La conquête du marché saoudien a été difficile. Annoncé en 2012, un précédent contrat d’armement de 20 millions de dollars imposant que la Kremlin ne vende pas de missiles C-300 à l’Iran, premier adversaire de l’Arabie saoudite, avait été suspendu, Vladimir Poutine lui préférant finalement un contrat d’un milliard de dollars avec Téhéran.

Une rencontre sur fond de lourd passif entre Moscou et Riyad

Le passif entre Moscou et Riyad est lourd. L’Arabie saoudite soutint l’insurrection antisoviétique en Afghanistan puis les milices wahhabites islamistes en Tchétchénie et au Daghestan. La présence aux rencontres du Kremlin cette semaine de Ramzan Khadirov, président tchétchène à la poigne de fer et promoteur d’un soufisme rival du wahhabisme, a rappelé la persistance du problème. Et bien sûr le sort de Bachar el-Assad, soutenu par Moscou, constitue la plus vive pierre d’achoppement, Riyad soutenant activement l’insurrection islamiste. Pour autant, selon le quotidien britannique The Independent, les négociateurs croient en une possible désescalade.

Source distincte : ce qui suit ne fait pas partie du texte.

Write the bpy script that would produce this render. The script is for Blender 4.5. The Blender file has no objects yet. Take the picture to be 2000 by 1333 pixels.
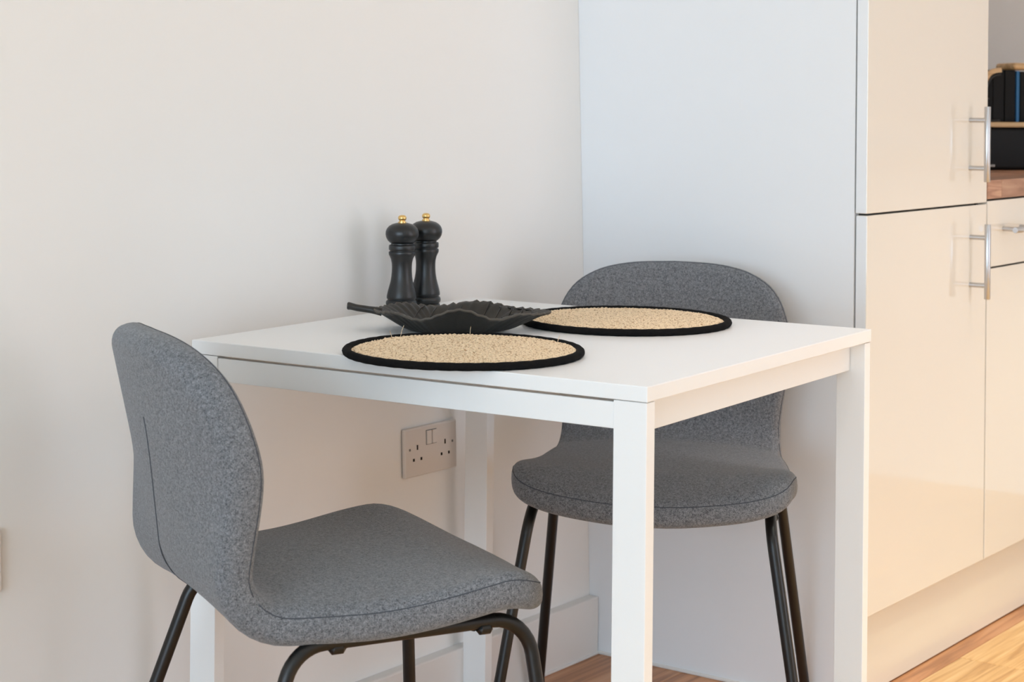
import bpy, bmesh, math, random
from mathutils import Vector, Matrix
random.seed(7)
C = bpy.context.scene.collection
PI = math.pi

# ------------------------------------------------------------------ camera
CAM = Vector((-3.06145, -2.06062, 1.0935)); YAW = 0.63504; ROLL = 0.00974
FPX = 3599.08; SY = -464.5
cam = bpy.data.cameras.new('camera'); co = bpy.data.objects.new('camera', cam); C.objects.link(co)
fw = Vector((math.cos(YAW), math.sin(YAW), 0)); rt = Vector((math.sin(YAW), -math.cos(YAW), 0)); up = Vector((0, 0, 1))
r2 = rt * math.cos(ROLL) + up * math.sin(ROLL); u2 = up * math.cos(ROLL) - rt * math.sin(ROLL)
M = Matrix((r2, u2, -fw)).transposed().to_4x4(); M.translation = CAM; co.matrix_world = M
cam.sensor_fit = 'HORIZONTAL'; cam.sensor_width = 36.0; cam.lens = FPX / 2000 * 36.0
cam.shift_y = SY / 2000.0
cam.clip_start = 0.05
cam.dof.use_dof = True; cam.dof.focus_distance = 2.72; cam.dof.aperture_fstop = 9.0
bpy.context.scene.camera = co

# ------------------------------------------------------------------ world, lamps, exposure
sc = bpy.context.scene
w = bpy.data.worlds.new('world'); sc.world = w; w.use_nodes = True
bg = w.node_tree.nodes['Background']; bg.inputs[0].default_value = (0.885, 0.90, 1.0, 1); bg.inputs[1].default_value = 3.4
sc.view_settings.view_transform = 'Standard'; sc.view_settings.look = 'None'
sc.view_settings.gamma = 1.0; sc.view_settings.use_curve_mapping = False
sc.view_settings.exposure = 0.0

def area(name, loc, direction, sx, sy, power, col, spread=PI):
    l = bpy.data.lights.new(name, 'AREA'); l.shape = 'RECTANGLE'; l.size = sx; l.size_y = sy
    l.energy = power; l.color = col; l.spread = spread
    o = bpy.data.objects.new(name, l); C.objects.link(o); o.location = loc
    o.rotation_euler = Vector(direction).to_track_quat('-Z', 'Y').to_euler()
    return o
def spot(name, loc, power, col, size, blend=0.6, r=0.05):
    l = bpy.data.lights.new(name, 'SPOT'); l.energy = power; l.color = col
    l.spot_size = size; l.spot_blend = blend; l.shadow_soft_size = r
    o = bpy.data.objects.new(name, l); C.objects.link(o); o.location = loc
    return o
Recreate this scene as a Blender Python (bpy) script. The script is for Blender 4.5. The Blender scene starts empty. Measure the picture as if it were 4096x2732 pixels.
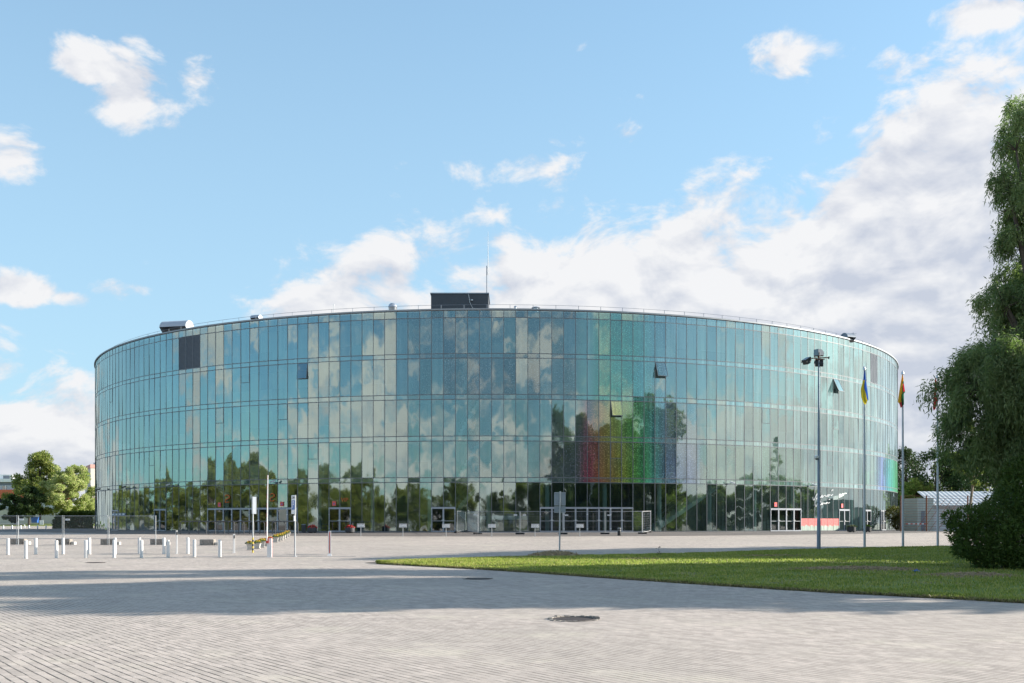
import bpy, math, random
import numpy as np
from mathutils import Vector, Matrix

sc = bpy.context.scene
COL = sc.collection
R_ = math.radians

# ------------------------------------------------------------------ camera
F, HZ, EYE = 4213.0, 2095.0, 1.65          # focal length and horizon of the 4096 px photograph, eye height
cam = bpy.data.cameras.new("camera")
cam.lens, cam.sensor_width = 36.0 * F / 4096, 36.0
cam.shift_y = (HZ - 1366.0) / 4096
cam.clip_start, cam.clip_end = 0.1, 8000
cam_ob = bpy.data.objects.new("camera", cam)
cam_ob.location = (0, 0, EYE)
cam_ob.rotation_euler = (R_(90), 0, 0)
COL.objects.link(cam_ob)
sc.camera = cam_ob

# ------------------------------------------------------------------ light
SUN_EL, SUN_AZ = 21.0, 78.0                 # azimuth from +Y towards +X
sdir = Vector((math.cos(R_(SUN_EL)) * math.sin(R_(SUN_AZ)), math.cos(R_(SUN_EL)) * math.cos(R_(SUN_AZ)), math.sin(R_(SUN_EL))))
sun = bpy.data.lights.new("sun", 'SUN')
sun.energy, sun.angle, sun.color = 4.6, R_(0.55), (1.0, 0.93, 0.82)
sun_ob = bpy.data.objects.new("sun", sun)
sun_ob.rotation_euler = sdir.to_track_quat('Z', 'Y').to_euler()
sun_ob.location = sdir * 300
COL.objects.link(sun_ob)

sc.view_settings.view_transform = 'Standard'
sc.view_settings.look = 'None'
sc.view_settings.exposure = 1.15
sc.view_settings.gamma = 1.0
sc.cycles.caustics_reflective = False
sc.cycles.caustics_refractive = False
sc.cycles.max_bounces = 10
sc.cycles.transparent_max_bounces = 16
sc.cycles.sample_clamp_indirect = 8.0


class NT:
    """small helper to write node trees"""
    def __init__(s, tree):
        s.t = tree

    def n(s, kind, **kw):
        nd = s.t.nodes.new(kind)
        for k, v in kw.items():
            if k.startswith('i_'):
                nd.inputs[k[2:].replace('_', ' ')].default_value = v
            else:
                setattr(nd, k, v)
        return nd

    def l(s, a, b):
        s.t.links.new(a, b)

    def put(s, sock, v):
        if v is None:
            return
        if hasattr(v, 'is_output') or isinstance(v, bpy.types.NodeSocket):
            s.l(v, sock)
        else:
            sock.default_value = v

    def math(s, op, a, b=None, c=None, clamp=False):
        nd = s.t.nodes.new('ShaderNodeMath')
        nd.operation = op
        nd.use_clamp = clamp
        s.put(nd.inputs[0], a)
        s.put(nd.inputs[1], b)
        s.put(nd.inputs[2], c)
        return nd.outputs[0]

    def vmath(s, op, a, b=None):
        nd = s.t.nodes.new('ShaderNodeVectorMath')
        nd.operation = op
        s.put(nd.inputs[0], a)
        if b is not None:
            s.put(nd.inputs[3 if op == 'SCALE' else 1], b)
        return nd.outputs[0]

    def mix(s, f, a, b, kind='RGBA', blend='MIX'):
        nd = s.t.nodes.new('ShaderNodeMix')
        nd.data_type = kind
        if kind == 'RGBA':
            nd.blend_type = blend
            ins = [nd.inputs[0], nd.inputs[6], nd.inputs[7]]
            out = nd.outputs[2]
        else:
            ins = [nd.inputs[0], nd.inputs[2], nd.inputs[3]]
            out = nd.outputs[0]
        for k, v in zip(ins, (f, a, b)):
            s.put(k, v)
        return out

    def ramp(s, f, lo, hi, a=0.0, b=1.0, smooth=True):
        nd = s.t.nodes.new('ShaderNodeMapRange')
        nd.interpolation_type = 'SMOOTHSTEP' if smooth else 'LINEAR'
        s.put(nd.inputs[0], f)
        s.put(nd.inputs[1], lo)
        s.put(nd.inputs[2], hi)
        s.put(nd.inputs[3], a)
        s.put(nd.inputs[4], b)
        return nd.outputs[0]

    def noise(s, vec, scale, detail=3, rough=.5, out='Fac', dist=0.0):
        nd = s.t.nodes.new('ShaderNodeTexNoise')
        if vec is not None:
            s.l(vec, nd.inputs['Vector'])
        nd.inputs['Scale'].default_value = scale
        nd.inputs['Detail'].default_value = detail
        nd.inputs['Roughness'].default_value = rough
        nd.inputs['Distortion'].default_value = dist
        return nd.outputs[out]

    def comb(s, x, y, z):
        nd = s.t.nodes.new('ShaderNodeCombineXYZ')
        for i, v in enumerate((x, y, z)):
            s.put(nd.inputs[i], v)
        return nd.outputs[0]

    def sep(s, v):
        nd = s.t.nodes.new('ShaderNodeSeparateXYZ')
        s.l(v, nd.inputs[0])
        return nd.outputs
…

« Les Saoudiens ont moins d’intérêts et se rendent compte que la Russie contrôle la situation », dit Iouri Barmin, expert au Conseil russe des Affaires internationales. « Ils se rendent compte que l’équilibre des pouvoirs a changé dans la région : que les États-Unis se retirent et que la Russie accroît son influence au Moyen-Orient », ajoute-t-il. De fait, c’est l’évolution de la position géopolitique de la Russie qui aura rendu possible cette visite hautement improbable voici encore quelques mois du roi Salman.

Salman veut trouver des soutiens à son héritier, Poutine compenser les sanctions occidentales

Pour autant, estime Oliver Carroll, analyste à The Independent, la date choisie par Salman est aussi liée à sa volonté de préparer des soutiens étrangers à son successeur désigné, le prince Mohammed bin Salman. « Bin Salman est mal vu dans son pays en raison de son rôle dans la très impopulaire guerre du Yémen et dans le blocus du Qatar », explique M. Barmin. D’où l’empressement du roi à lui ménager des amitiés utiles.

Pour la Russie, enfin, l’enjeu est aussi crucial. Étranglé par les sanctions occidentales et lesté d’un manque de compétitivité, l’empire compte sur ce nouveau débouché pour se relancer. Avec, en prime, de gros investissements espérés de la part du puissant fonds souverain saoudien. Le chemin pourtant sera long : en 2015, sur les 10 milliards de dollars espérés, seul… un million a été effectivement investi en Russie.